À vrai dire, tout aurait pu se régler autrement que par le recours à une décision arbitraire. Depuis l’incident jusqu’à la décision du responsable du centre, l’occasion aurait pu se présenter que ses agents, la dame Janice et moi, se rencontrassent et s’expliquassent. Comme mesure concrète, j’aurais pu lui suggérer entre autres, comme cela se passe en d’autres occasions, qu’elle m’avertisse par un geste ou une mimique, une sorte d’accommodement raisonnable quoi, lorsque je parle fort.

De cette façon, aurait pu émerger par la communication la compréhension mutuelle de la cause du haussement de voix. Malheureusement, l’occasion ne s’est pas présentée, la dame Janice, ayant d’abord, quitté sans raison apparente le jeu de bridge après l’incident involontaire, ensuite déjoué toute possibilité de rapprochement tenté par moi.

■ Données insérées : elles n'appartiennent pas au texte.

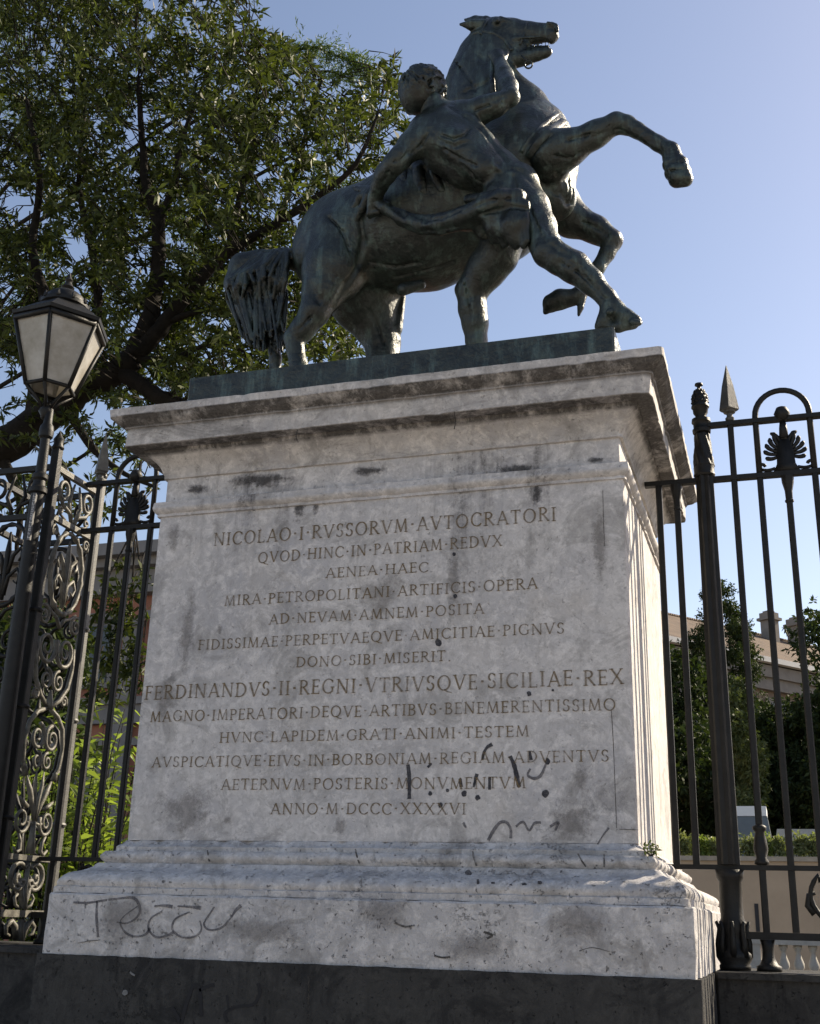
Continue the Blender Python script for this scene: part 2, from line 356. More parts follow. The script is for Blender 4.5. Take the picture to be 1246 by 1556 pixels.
# ---- inscription: stroke-built Roman capitals
TK, TN, SF = 0.135, 0.075, 0.055
def serif(x, y, w=0.17): return [(x - w, y, x + w, y, SF)]
def arcs(cx, cy, rx, ry, a0, a1, n=12, k=TK):
    out = []
    for i in range(n):
        a = R_(a0 + (a1 - a0) * i / n); b = R_(a0 + (a1 - a0) * (i + 1) / n); am = (a + b) / 2
        wd = TN + (k - TN) * abs(math.cos(am)) ** 1.2
        out.append((cx + rx * math.cos(a), cy + ry * math.sin(a), cx + rx * math.cos(b), cy + ry * math.sin(b), wd))
    return out
def stem(x): return [(x, 0, x, 1, TK)] + serif(x, 0.025, 0.15) + serif(x, 0.975, 0.15)
E_S = SF
GL = {
 'A': (0.84, [(0.08, 0, 0.42, 1, TN), (0.42, 1, 0.78, 0, TK), (0.20, 0.34, 0.64, 0.34, TN)] + serif(0.08, 0.025, 0.12) + serif(0.78, 0.025, 0.14)),
 'B': (0.66, stem(0.14) + arcs(0.30, 0.76, 0.24, 0.225, -90, 90) + arcs(0.30, 0.27, 0.30, 0.25, -90, 90) + [(0.14, 0.98, 0.30, 0.98, TN), (0.14, 0.53, 0.32, 0.53, TN), (0.14, 0.02, 0.30, 0.02, TN)]),
 'C': (0.80, arcs(0.46, 0.5, 0.39, 0.49, 42, 318, 20) + [(0.75, 0.93, 0.75, 0.72, SF), (0.75, 0.20, 0.76, 0.14, SF)]),
 'D': (0.84, stem(0.14) + arcs(0.30, 0.5, 0.46, 0.48, -90, 90, 16) + [(0.14, 0.98, 0.30, 0.98, TN), (0.14, 0.02, 0.30, 0.02, TN)]),
 'E': (0.60, stem(0.14) + [(0.14, 0.975, 0.54, 0.975, TN), (0.14, 0.52, 0.46, 0.52, TN), (0.14, 0.025, 0.56, 0.025, TN), (0.54, 1.0, 0.54, 0.84, SF), (0.46, 0.60, 0.46, 0.44, SF), (0.56, 0.0, 0.56, 0.18, SF)]),
 'F': (0.58, stem(0.14) + [(0.14, 0.975, 0.53, 0.975, TN), (0.14, 0.52, 0.45, 0.52, TN), (0.53, 1.0, 0.53, 0.84, SF), (0.45, 0.60, 0.45, 0.44, SF)]),
 'G': (0.86, arcs(0.46, 0.5, 0.39, 0.49, 42, 312, 20) + [(0.75, 0.93, 0.75, 0.74, SF), (0.75, 0.42, 0.75, 0.10, TK)] + serif(0.75, 0.43, 0.13)),
 'H': (0.86, stem(0.14) + stem(0.72) + [(0.14, 0.52, 0.72, 0.52, TN)]),
 'I': (0.32, stem(0.16)),
 'L': (0.60, stem(0.14) + [(0.14, 0.025, 0.56, 0.025, TN), (0.56, 0.0, 0.56, 0.20, SF)]),
 'M': (1.02, [(0.12, 0, 0.20, 1, TN), (0.20, 1, 0.51, 0.04, TK), (0.51, 0.04, 0.82, 1, TN), (0.82, 1, 0.90, 0, TK)] + serif(0.12, 0.025, 0.11) + serif(0.90, 0.025, 0.13)),
 'N': (0.90, [(0.14, 0, 0.14, 1, TN), (0.14, 1, 0.76, 0, TK), (0.76, 0, 0.76, 1, TN)] + serif(0.14, 0.025, 0.12) + serif(0.76, 0.975, 0.12) + serif(0.10, 0.975, 0.08)),
 'O': (0.92, arcs(0.46, 0.5, 0.39, 0.49, 0, 360, 26)),
 'P': (0.62, stem(0.14) + arcs(0.29, 0.74, 0.27, 0.24, -90, 90) + [(0.14, 0.98, 0.29, 0.98, TN), (0.14, 0.50, 0.29, 0.50, TN)]),
 'Q': (0.94, arcs(0.46, 0.5, 0.39, 0.49, 0, 360, 26) + [(0.46, 0.06, 0.70, -0.10, TK * 0.8), (0.70, -0.10, 0.98, -0.17, TN)]),
 'R': (0.74, stem(0.14) + arcs(0.29, 0.75, 0.26, 0.23, -90, 90) + [(0.14, 0.98, 0.29, 0.98, TN), (0.14, 0.52, 0.30, 0.52, TN), (0.30, 0.52, 0.70, 0.0, TK)] + serif(0.70, 0.025, 0.10)),
 'S': (0.58, arcs(0.29, 0.74, 0.20, 0.245, 30, 250, 14) + arcs(0.28, 0.26, 0.22, 0.245, 70, -150, 14) + [(0.49, 0.96, 0.49, 0.76, SF), (0.06, 0.04, 0.06, 0.24, SF)]),
 'T': (0.72, [(0.36, 0, 0.36, 1, TK), (0.04, 0.97, 0.68, 0.97, TN), (0.04, 1.0, 0.04, 0.82, SF), (0.68, 1.0, 0.68, 0.82, SF)] + serif(0.36, 0.025, 0.15)),
 'V': (0.82, [(0.08, 1, 0.42, 0, TK), (0.42, 0, 0.76, 1, TN)] + serif(0.08, 0.975, 0.13) + serif(0.76, 0.975, 0.11)),
 'X': (0.82, [(0.10, 1, 0.74, 0, TK), (0.72, 1, 0.10, 0, TN)] + serif(0.10, 0.975, 0.13) + serif(0.72, 0.975, 0.11) + serif(0.10, 0.025, 0.11) + serif(0.74, 0.025, 0.13)),
 '.': (0.36, [(0.10, 0.50, 0.26, 0.50, 0.15)]), ',': (0.34, [(0.12, 0.03, 0.24, 0.03, 0.13)]),
}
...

Chez la gent vivant avec une surdité, le haussement de voix s’explique par la carence de l’acuité auditive, surtout si cette carence est profonde. Autant cette personne éprouve de la difficulté à entendre la voix extérieure, autant elle en éprouve pour entendre sa propre voix (intérieure), de même que le niveau. Pour bien des gens qui ne souffrent pas de surdité, hausser la voix équivaut à crier. Cet état exprime un état émotionnel, soit la colère, qui s’accompagne généralement d’une rougeur aux joues. En ce qui me concerne hausser la voix constitue plutôt une prédisposition incontrôlable, en raison d’une tare physique ... invisible.

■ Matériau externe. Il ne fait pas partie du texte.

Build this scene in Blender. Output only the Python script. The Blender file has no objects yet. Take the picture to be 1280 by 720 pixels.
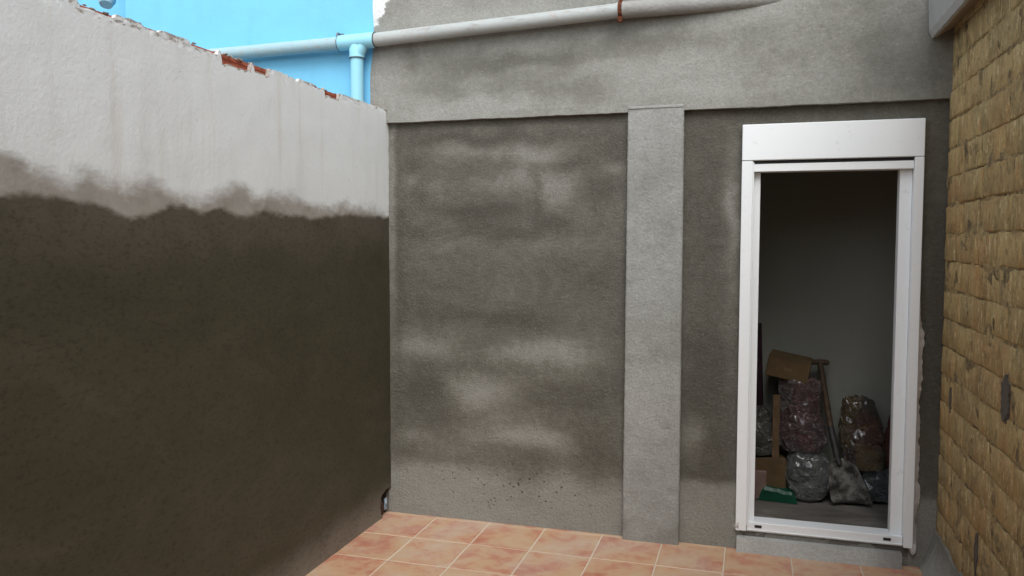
import bpy, bmesh, math, random
from mathutils import Vector, Matrix, noise
random.seed(7)
S = bpy.context.scene
COL = S.collection

# ------------------------------------------------------------------ camera
CAM = Vector((2.11187, -4.18114, 1.55))
YAW, PITCH, ROLL, FL = 0.290847, -0.0585307, 0.00146728, 1017.4411
_f = Vector((-math.sin(YAW)*math.cos(PITCH), math.cos(YAW)*math.cos(PITCH), math.sin(PITCH)))
_r = Vector((math.cos(YAW), math.sin(YAW), 0)); _u = _r.cross(_f)
_r, _u = math.cos(ROLL)*_r + math.sin(ROLL)*_u, -math.sin(ROLL)*_r + math.cos(ROLL)*_u
cd = bpy.data.cameras.new('camera'); cam = bpy.data.objects.new('camera', cd); COL.objects.link(cam)
cam.matrix_world = Matrix(((_r.x, _u.x, -_f.x, CAM.x), (_r.y, _u.y, -_f.y, CAM.y), (_r.z, _u.z, -_f.z, CAM.z), (0, 0, 0, 1)))
cd.sensor_width = 36; cd.lens = FL/1280*36; cd.clip_start = 0.05; cd.clip_end = 500
S.camera = cam

def at(u, v, axis, val):
    """point of a world plane (axis = value) that was measured in the photograph"""
    d = _f*FL + _r*(u-640) - _u*(v-360)
    return CAM + d*((val-CAM[axis])/d[axis])

# ------------------------------------------------------------------ light
w = bpy.data.worlds.new('World'); S.world = w; w.use_nodes = True
nt = w.node_tree; nt.nodes.clear()
sky = nt.nodes.new('ShaderNodeTexSky'); sky.sky_type = 'NISHITA'; sky.sun_disc = False
SUN_EL, SUN_AZ = math.radians(50), math.radians(160)      # azimuth clockwise from +Y
sky.sun_elevation = SUN_EL; sky.sun_rotation = SUN_AZ
sky.air_density = 1.0; sky.dust_density = 1.5; sky.ozone_density = 0.6
hs = nt.nodes.new('ShaderNodeHueSaturation'); hs.inputs['Saturation'].default_value = 0.26
bg = nt.nodes.new('ShaderNodeBackground'); bg.inputs[1].default_value = 0.15
wo = nt.nodes.new('ShaderNodeOutputWorld')
nt.links.new(sky.outputs[0], hs.inputs['Color']); nt.links.new(hs.outputs[0], bg.inputs[0]); nt.links.new(bg.outputs[0], wo.inputs[0])
sd = bpy.data.lights.new('sun', 'SUN'); sd.energy = 1.2; sd.angle = math.radians(38); sd.color = (1, .99, .97)
sun = bpy.data.objects.new('sun', sd); COL.objects.link(sun)
sv = Vector((math.sin(SUN_AZ)*math.cos(SUN_EL), math.cos(SUN_AZ)*math.cos(SUN_EL), math.sin(SUN_EL)))
sun.rotation_euler = sv.to_track_quat('Z', 'Y').to_euler(); sun.location = sv*30
S.view_settings.view_transform = 'Standard'; S.view_settings.look = 'None'
S.view_settings.exposure = 0.84; S.view_settings.gamma = 1

# ------------------------------------------------------------------ helpers
def thing(name, label, cat, loc=(0, 0, 0), group=None):
    o = bpy.data.objects.new(name, None); COL.objects.link(o); o.location = loc; o.empty_display_size = .1
    o['label'] = label; o['category'] = cat
    if group: o['group'] = group
    return o

def origin(o):
    v = Vector((0, 0, 0))
    while o is not None: v += o.location; o = o.parent
    return v

def link(name, me, parent=None, loc=None):
    o = bpy.data.objects.new(name, me); COL.objects.link(o)
    if parent is not None: o.parent = parent
    if loc is not None: o.location = Vector(loc) - origin(parent)
    return o

def mesh(name, verts, faces, mat, parent=None, smooth=False, attr=None, loc=None):
    """verts in world space; loc = the object's own origin in world space"""
    L = Vector(loc) if loc is not None else (origin(parent) if parent is not None else Vector((0, 0, 0)))
    me = bpy.data.meshes.new(name)
    me.from_pydata([tuple(Vector(v)-L) for v in verts], [], faces)
    me.materials.append(mat)
    if smooth: me.shade_smooth()
    if attr:
        a = me.color_attributes.new('mask', 'FLOAT_COLOR', 'POINT')
        flat = []
        for c in attr: flat += [c[0], c[1], c[2], 1.0]
        a.data.foreach_set('color', flat)
    me.update()
    o = bpy.data.objects.new(name, me); COL.objects.link(o)
    if parent is not None: o.parent = parent
    o.location = L - (origin(parent) if parent is not None else Vector((0, 0, 0)))
    return o

class MB:
    def __init__(s): s.v = []; s.f = []
    def add(s, v, f):
        n = len(s.v); s.v += [Vector(p) for p in v]; s.f += [tuple(i+n for i in q) for q in f]
    def box(s, a, b, ch=0.0):
        x0, y0, z0 = a; x1, y1, z1 = b
        bm = bmesh.new(); bmesh.ops.create_cube(bm, size=1)
        for v in bm.verts: v.co = Vector((x0+(v.co.x+.5)*(x1-x0), y0+(v.co.y+.5)*(y1-y0), z0+(v.co.z+.5)*(z1-z0)))
        if ch: bmesh.ops.bevel(bm, geom=bm.edges[:], offset=ch, segments=1, affect='EDGES')
        bm.verts.index_update()
        s.add([v.co.copy() for v in bm.verts], [[v.index for v in f.verts] for f in bm.faces]); bm.free()
    def tube(s, pts, rad, n=16, cap=True):
        pts = [Vector(p) for p in pts]
        if not hasattr(rad, '__len__'): rad = [rad]*len(pts)
        vs = []; prev = None
        for i, p in enumerate(pts):
            d = (pts[min(i+1, len(pts)-1)] - pts[max(i-1, 0)]).normalized()
            if prev is None:
                up = Vector((0, 0, 1)) if abs(d.z) < .9 else Vector((0, 1, 0))
                a = d.cross(up).normalized()
            else: a = (prev - d*prev.dot(d)).normalized()
            prev = a; b = d.cross(a)
            for k in range(n):
                t = 2*math.pi*k/n; vs.append(p + (a*math.cos(t)+b*math.sin(t))*rad[i])
        fs = [(i*n+k, i*n+(k+1) % n, (i+1)*n+(k+1) % n, (i+1)*n+k) for i in range(len(pts)-1) for k in range(n)]
        if cap: fs += [tuple(range(n))[::-1], tuple((len(pts)-1)*n+k for k in range(n))]
        s.add(vs, fs)
    def build(s, name, mat, parent=None, smooth=False, loc=None):
        o = mesh(name, s.v, s.f, mat, parent, smooth, None, loc)
        if smooth:
            try: o.data.set_sharp_from_angle(angle=math.radians(40))
            except Exception: pass
        return o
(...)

Ces gens, sans carence auditive, sont en général peu informés des difficultés vécues par les personnes ayant une déficience auditive, entre autres, le manque de contrôle de leur ton de voix. Sûrement, cette absence d’information, voire de sensibilisation, occasionne, comme nous l’avons vu, des problèmes de communication (relationnels), dont la froideur de la dame Janice et mon inquiétude de l’incompréhension mutuelle.